この2つのハードルのうち、圧倒的に高いのは「心理的参加ハードル」です。そして、それを解決するためにインスタグラマーを活用する手法は効果的です。様々な心理的参加ハードルを下げるオールマイティは「皆が参加している」ということです。参加の方法を示し、それを当たり前の行為とすることは、心理的なハードルを大きく下げます。そのため、キャンペーン開始と同時にインスタグラマーが参加をすることによって、多くのキャンペーン認知ユーザーの「参加率」をあげることができます。
この施策を奨励する企業
- 投稿キャンペーンを主催し、多くの参加者を集めたい企業
- SNSにおいてバズを生み出したい企業
この施策を奨励しない企業
- 一挙手一投足を世間から注目されている企業
重要視すべきKPI
- 投稿キャンペーンの参加率(参加数ではなく、認知人数における参加率)
投稿キャンペーン活性化の事例(アバハウス様)
投稿キャンペーンを実施する際にインスタグラマーを活用することにより、投稿キャンペーンの参加ハードルを大きく下げることに貢献しました。
ランディングページのCPA改善
SNSのリアルな声をそのまま伝える
インスタグラムにおける認知拡大が注目されがちな「インフルエンサーマーケティング」「インフルエンサーキャスティング」は、CPAを重視する「ダイレクト商材」を始めとする商材には不向きであるという認識をお持ちの方も多いと思いますが、それは施策次第で大きく変わります。昔から「利用者の声」「体験者の声」をテレビCMやランディングページで掲載する企業は多いですが、企業がキュレーションを行った感想の信憑性は十分とはいえません。それと比較すると、SNSに投稿された利用者の声をそのまま転載することは、十分な信憑性を持ちます。

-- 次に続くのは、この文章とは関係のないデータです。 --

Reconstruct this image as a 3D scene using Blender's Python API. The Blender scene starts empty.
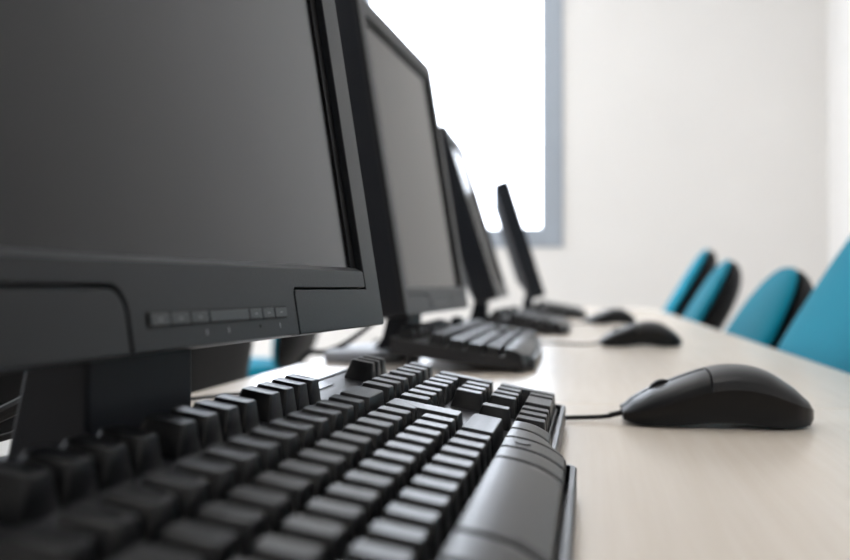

インスタグラマーに実際に商品を体験してもらい、その感想をランディングページに転載することで、利用者のリアルな感想を閲覧者に届けることが可能です。
この施策を奨励する企業
- インターネット上での商品の販売やサービスの申込みを重要視している企業
- toC向けの商品やサービスを販売・提供している企業
この施策を奨励しない企業
- オフラインでの販売を前提としている企業
- 説明商品を扱っている企業
- toB向けの商品やサービスを販売・提供している企業
重要視すべきKPI
- ランディングページのコンバージョン率
- ランディングページの直帰率/閲覧時間
ランディングページのCPA改善の事例(オイシックス様)
オイシックス様の大ヒット商品「Vegeel」のランディングページにインスタグラマーがインスタグラムへ投稿したリアルな感想を転載する施策を実施しました。その結果、ランディングページのコンバージョン率が33%UPしました。売上が直接的に33%増加する施策として、大きな反響を得ました。
商品企画/キャンペーン企画
インスタグラマーは先端トレンドを知るマーケターである
インスタグラマーは、自社企画のマーケティング施策を手伝ってもらうだけの存在ではありません。インスタグラマーは企業のマーケター以上にトレンドに詳しい面も強く、特にインスタグラムを活用する世代のユーザーに関するナレッジや、トレンドについて、専門家でもあります。それ故に、企業の商品の企画や、キャンペーン施策の検討においてインスタグラマーを活用することは非常に有用です。名称や広めるための方法、その細部にいたるまで、インスタグラマーの意見を取り入れることによりその成功確率を格段に高めることが出来ます。
この施策を奨励する企業
- SNSを活用したキャンペーンを検討する企業
- インターネットを使って情報が伝達されることを狙う企業
この施策を奨励しない企業
- 営業力を活用し商品販売を広げる企業
- オフラインを中心に販促活動を行う企業
重要視すべきKPI
- キャンペーンの認知人数
- 定性的なアンケート調査等
商品やキャンペーンの企画を行う事例(リクルートライフスタイル様)
ホットペッパー様と共同で、投稿キャンペーンの企画をインスタグラマーと共に行いました。若者の新しい飲酒文化として「#初酒記念」をインスタグラマーと共に企画し、投稿キャンペーンを実施するとともに、abemaTV等でのプロモーションを展開しました。
まとめ
インスタグラマーの活用の目的は多岐にわたり、それぞれにおいて適切なインスタグラマーの選定やディレクションが必要です。インスタグラマーの活用を検討する企業はどのような目的でインスタグラマーを活用し、それぞれに対して適切なKPIを設定する必要があります。